Cycling deaths highlight inadequate response

Two women cyclists have been killed by lorries on London’s streets over the past few days, highlighting the inadequacy of facilities in the city for cyclists. Having cycled in the rush hour a couple of times recently, it is remarkable the extent to which London has become a cycling city, despite the fact that cyclists are barely tolerated let alone catered for . There are cyclists everywhere and they now form a substantial part of  the traffic in central London and yet, for the most part, they are still treated as pariahs.

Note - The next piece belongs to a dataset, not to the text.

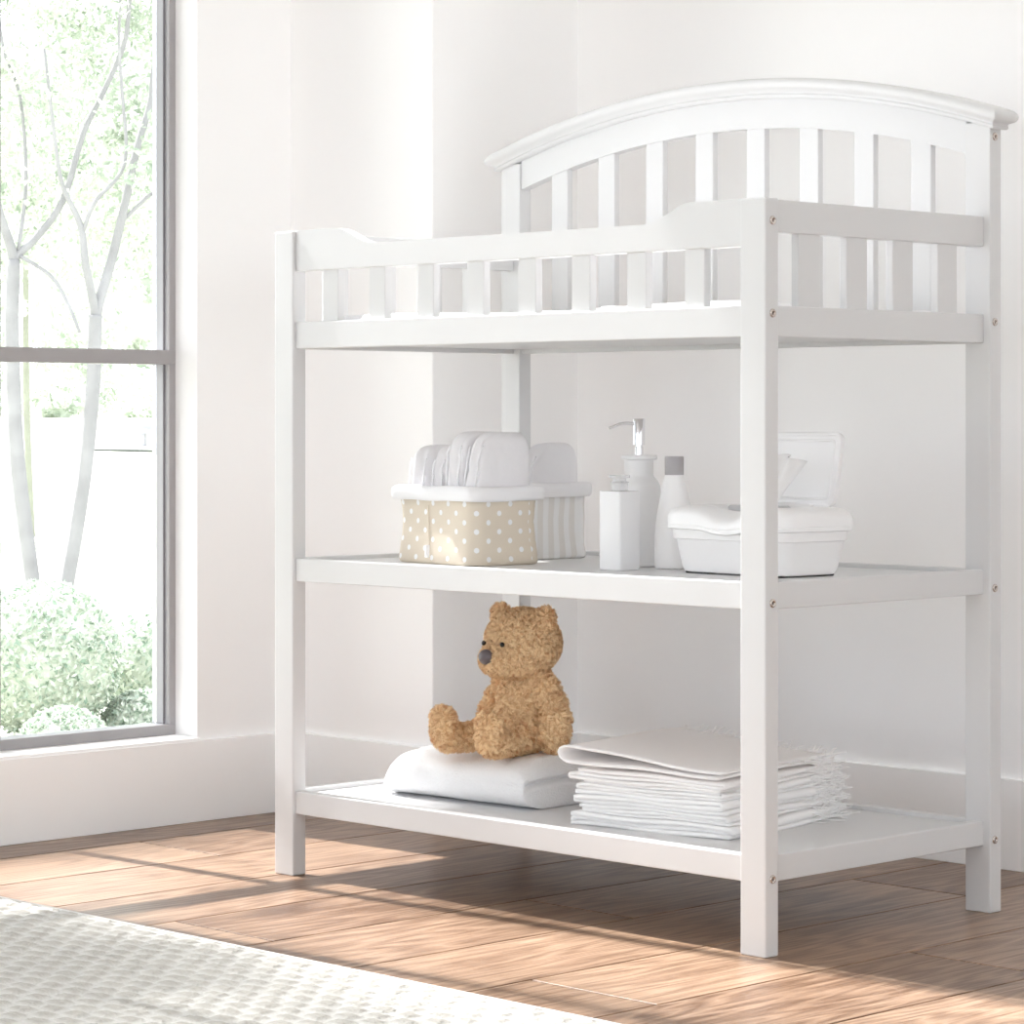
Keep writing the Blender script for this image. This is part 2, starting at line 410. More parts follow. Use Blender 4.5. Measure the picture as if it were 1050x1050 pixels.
bm = bmesh.new()  # unseen glazing added in the right wall to brighten the side faces
for i in range(5):
    yy = YF+.4+(-.2-YF-.4)*i/4; box(bm, XR+.05, XR+.09, max(yy-.02, YF+.4), min(yy+.02, -.2), .15, 1.75)
box(bm, XR+.05, XR+.09, YF+.4, -.2, .15, .19); box(bm, XR+.05, XR+.09, YF+.4, -.2, 1.71, 1.75)
w3 = struct(obj('fill_window_right', bm, M_frame))
bm = bmesh.new(); box(bm, XR+.066, XR+.070, YF+.4, -.2, .19, 1.71); obj('pane', bm, M_glass, w3)

# ================================================================== RUG
bm = bmesh.new(); lay = bm.loops.layers.float_color.new('pad')
rx0, rx1, ry0, ry1, cell = -.35, 1.9, -2.2, -.425, .0062
def padf(x, y):
    p, q_ = .044, .026
    # staggered rows of rounded pads (rows run along x)
    row = math.floor(y/q_); xo = (row % 2)*p*.5
    u = ((x+xo)/p) % 1; v = (y/q_) % 1
    dx = abs(u-.5)*p; dy = abs(v-.5)*q_
    wob = noise.noise(Vector((x*60, y*60, 0)))*.0025
    d = max(dx-.0135, dy-.0095)
    q = math.hypot(max(dx-.0088, 0), max(dy-.0055, 0))-.0042+wob
    return max(0, min(1, .5-q/.003))
fine_x0, fine_x1, fine_y0 = -.35, 1.9, -2.2
nx = int((fine_x1-fine_x0)/.0052); ny = int((ry1-fine_y0)/.0052)
grid = []; fac = []
for j in range(ny+1):
    y = ry1-(ry1-fine_y0)*j/ny
    row = []
    for i in range(nx+1):
        x = fine_x0+(fine_x1-fine_x0)*i/nx
        f = padf(x, y); e = min(1, (ry1-y)/.012)
        z = (.0045+.0028*f+.0008*noise.noise(Vector((x*400, y*400, 0))))*(.55+.45*e)
        row.append((bm.verts.new((x, y, z)), f))
    grid.append(row)
for j in range(ny):
    for i in range(nx):
        q = (grid[j+1][i], grid[j+1][i+1], grid[j][i+1], grid[j][i])
        f = bm.faces.new([a[0] for a in q])
        for lp, a in zip(f.loops, q): lp[lay] = (a[1],)*3+(1,)

rug = obj('area_rug', bm, M_rug); tag(rug, 'off-white woven area rug with beige raised pads on the plank floor', 'rug')
bm = bmesh.new(); box(bm, rx0, rx1, ry1-.001, ry1+.005, .0002, .0048, .0015); obj('rug_binding', bm, M_rugedge, rug)

# ================================================================== CHANGING TABLE
W, D, PA, PB, H = .9427, .4897, .0412, .0252, .94
tb = thing('changing_table', 'white slatted changing table with two open shelves and arched back', 'changing table')
def part(name, boxes, m=M_white, parent=tb, bev=.0015):
    bm = bmesh.new()
    for b in boxes: box(bm, *b, bev)
    return obj(name, bm, m, parent)
def archz(x, R): return -.433+math.sqrt(R*R-(x-.485+.0135)**2)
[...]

The huge number of cyclists is their best protection. I have noticed that drivers are more tolerant to cyclists, even though we do tend to jump the odd red light, because the sheer numbers have made it impossible to ignore them. There are, of course, the odd maniac drivers but they are now a minority. Boris Johnson’s idea for allowing cyclists to turn left at junctions against the red light, may be a reasonable suggestion but it does not address the fundamental problem, that the road lay out, highway rules, signage, priorities and general street ambience are all mitigated againsts cyclists. Those few facilities that have been introduced, such as advance stop lines, are welcome, but we are still miles away from putting cyclists at the heart of the traffic system, which is what is needed to really protect them.

Boris Johnson has no real understanding of this. Allowing motorcycles into bus lanes, which were previously a real  refuge for cyclists, sends exactly the wrong message. He seems to have focussed much of his bike policy on creating a cycle hire scheme in central London which is fine but will not, of itself, boosts cycling as much as making the whole road system more cycle-oriented. Even his suggestion about red lights may do more to anger motorists and pedestrians, than actually improve the on road relationship between the two groups.

There is a fascinating article in London Cycling magazine about the small German town of Munster where the traffic system, while coping with the expected number of cars, is geared in a fundamental way towards cycling. There are plenty of tips and ideas which could be copied, but it requires a new mindset, one which does not put in railings next to main roads against which cyclists are frequently crushed to death, as happened to one of this week’s victims.